There has been a Monocle tour of South and Central America over the past 12 days that has seen two colleagues and I journey from Montevideo in Uruguay to Guatemala City, where we are this morning on our final stop. But let’s rewind to a few days ago in São Paulo because there are 10 things that I want to tell you about this city.
1.
When you ask a Paulista how far away something is, they will say, “About 15 minutes.” Do not believe them. It’s 30 minutes in good traffic, 60 minutes if you hit rush hour and the swarms of delivery scooters that fly around this city. It’s best to accept this, not fight it. You are in a city of some 12 million busy people.
2.
You need to find a place to people-watch. One night we end up at Spot, a kind of diner-cum-bistro that’s just off Avenida Paulista. It’s a joint that has been around for years with cool waiters and a similarly fun crowd. Throughout our meal, I keep scanning the room: gay lovers, end-of-day business cocktailers and friends just gossiping and laughing. I want to know who makes this city so vibrant and ambitious.
3.
Sunday night is pizza night in São Paulo and we book a table at a branch of Pizzaria Camelo to join in the tradition.

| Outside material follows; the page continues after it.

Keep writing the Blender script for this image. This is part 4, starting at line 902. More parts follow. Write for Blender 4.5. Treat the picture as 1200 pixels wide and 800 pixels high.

But a long wait for our bags at the airport – and that traffic – means that it’s 23.30 by the time we get there. Yet while we might be sneaking in at almost closing time, the staff are welcoming, rolling with the day. A slice and a caipirinha later, we are ready for this metropolis.

4.
São Paulo is a city that’s proud of its scale. A leading entrepreneur tells us that he had returned to São Paulo from living in Paris after he struggled to make it through a grey French February. “Look, Paris is fine if you want to live somewhere provincial and eat cheese but São Paulo is a real city,” he says. Plus, in winter, you can savour 23C temperatures and big blue skies.
5.
We hear a similar story when we meet two developers with plans to transform a large tract of land near Avenida Brigadeiro Faria Lima, the city’s Wall Street. They went around Europe to look at other projects but found that these lacked the ambition needed to deliver in São Paulo. The one place they found inspiring? Asia. Tokyo and Bangkok have more in common with this city than London or Milan.
6.
Faced with the particular challenges of the city – it’s not built for cycling, most people drive, it can be very hot and wet, and there are still issues of security – São Paulo has invented its own unique urban model.
7.
Part of that model is the shopping mall. In a city where public space can be unevenly maintained and security remains an issue, malls have evolved into important and much-loved pieces of civic infrastructure. Centres run by companies such as Iguatemi go beyond being places to shop. In these safe, clean spaces, you can go to the theatre or cinema, see art, dine.
8.
Lissa Carmona’s family business, Etel, produces furniture by many of the country’s most celebrated design talents. And she is also behind a series of museum-houses that are preserving (and finding fresh uses for) the homes of key talents when they die. A highlight of our trip is when she takes us around Casa Zalszupin, where the celebrated designer Jorge Zalszupin lived until he died aged 98 in 2020. Thanks in large part to Carmona, it’s now protected, gently maintained and helping the city hold on to its unique identity.
9.
In São Paulo you need to roll with events. Never plan anything for February, for example, when Carnival takes hold of the nation. And don’t attempt any tricky deal over the next few weeks. The World Cup is all that matters. Indeed, it feels as though this entire continent is about to go into a football lockdown.
10.
Carmona, like many people we meet, is also clear that design and architecture are not nice-to-haves in Brazil. They are Brazil. Design is culture here. We stay at the Pulso Hotel and have breakfast with the owner of this beautiful new establishment. Otávio Suriani is a sharp business leader but beauty matters to him, as it does to São Paulo. “I could not have made a hotel that didn’t excite me,” he tells us looking around the dining room with its dark, wood furniture and the big-leafed tropical plants beyond the windows. He’s part of a place that’s confident in its urban skin, embraces being a megacity and continues to define its own rules, tastes and needs.